Charles Cornell

For the American politician from New York, see Charles G. Cornell.

Charles Olney Cornell (1911 – 1989) was an American Communist.

Cornell was born on March 14, 1911 in Cochise, Arizona. While a teacher in San Francisco in the 1930s, he became active in the American Trotskyist movement and joined the newly founded Socialist Workers Party in 1938.

The SWP proposed that Charles Cornell go to Coyoacán, Mexico, where Leon Trotsky was living in exile to work as one of his bodyguards. Cornell served on Trotsky’s staff from June 1939 to August 1940.

On May 24, 1940, Mexican Stalinists machine-gunned Trotskty's household and subsequently Charles Cornell and Otto Schüssler, one of Trotsky's guards from Germany were arrested by the police.

At first the police suspected Trotsky and his secretaries of having organised the raid, but soon realized this to be wrong. After two days and at the personal intervention of Trotsky, both Schüssler and Cornell were released.

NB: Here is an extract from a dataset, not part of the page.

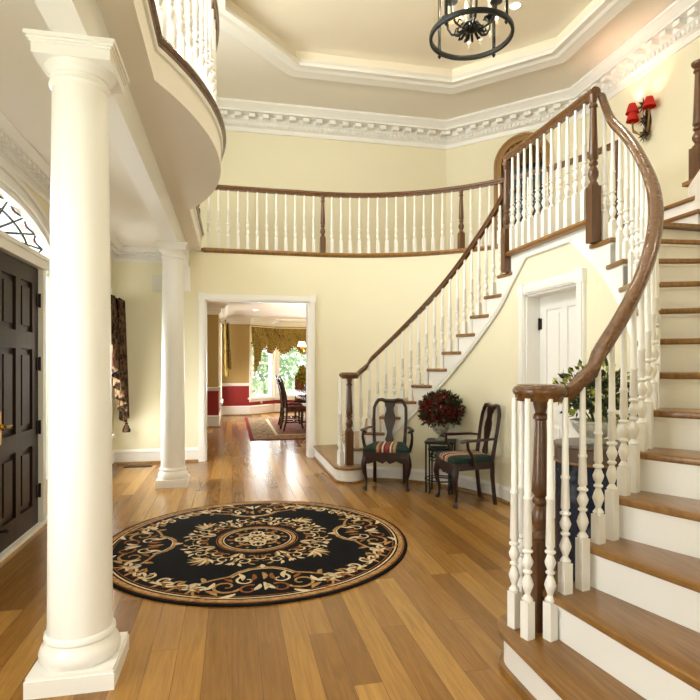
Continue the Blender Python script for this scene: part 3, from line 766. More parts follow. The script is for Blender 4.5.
# points by arclength
def along(path, step, start=.0):
    P = [V(p) for p in path]; out = []; acc = 0; nxt = start
    for a, b in zip(P[:-1], P[1:]):
        L = (b-a).length
        while nxt <= acc+L+1e-9:
            out.append(a+(b-a)*((nxt-acc)/L)); nxt += step
        acc += L
    return out
pts = along(bp, .1385, .07)
bp_end = V(bp[-1]); bp_end.z = 0
news = [V((1.40, 8.16, 0)), V((3.33, 7.45, 0)), bp_end]
idx = []
for nw in news:
    j = min(range(len(pts)), key=lambda i: (pts[i].xy-nw.xy).length); idx.append(j)
for i, p in enumerate(pts):
    if i in idx: newel_mb((p.x, p.y, F2), .87, .24, .04, 14).build('newel_post', 'newel', t)
    else: baluster_mb((p.x, p.y, F2), .864, .2, 8).build('baluster', 'white', t)
t = thing('entry_balustrade', 'white balusters with wood rail along the bulging entry balcony', 'balustrade', (-.2, BC, FL))
ep = [(x-.05, y, FL) for x, y in edge]
ep = [(-.5, .9, FL)]+ep[1:-1]+[(-.48, YB-.1, FL)]
mb = MB(); mb.sweep([(x, y, FL+.92) for x, y, z in ep], RAILP); mb.build('handrail', 'rail', t, True, 50)
for p in along(ep, .13, .05):
    baluster_mb((p.x, p.y, FL), .9, .2, 10).build('baluster', 'white', t)
p = ep[-1]; newel_mb((p[0], p[1], FL), 1.0, .3, .045, 14, 0, True).build('newel_post', 'newel', t)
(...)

Cornell, who was present, could not prevent the fatal attack on Trotsky three months later on August 20, 1940 carried out by the Stalinist agent Ramón Mercader, who had infiltrated the household and stabbed him in the back of the head with an icepick.

With Joe Hansen, Cornell overwhelmed the assassin and handed him over to the police.

On his return to the United States, Charles Cornell remained a member of the Socialist Workers Party in New York City for a couple of years, but never had any important role in the party. Eventually he gave up political activities and went into the real-estate business, first in Connecticut, and later in Arizona. He died on January 1, 1989.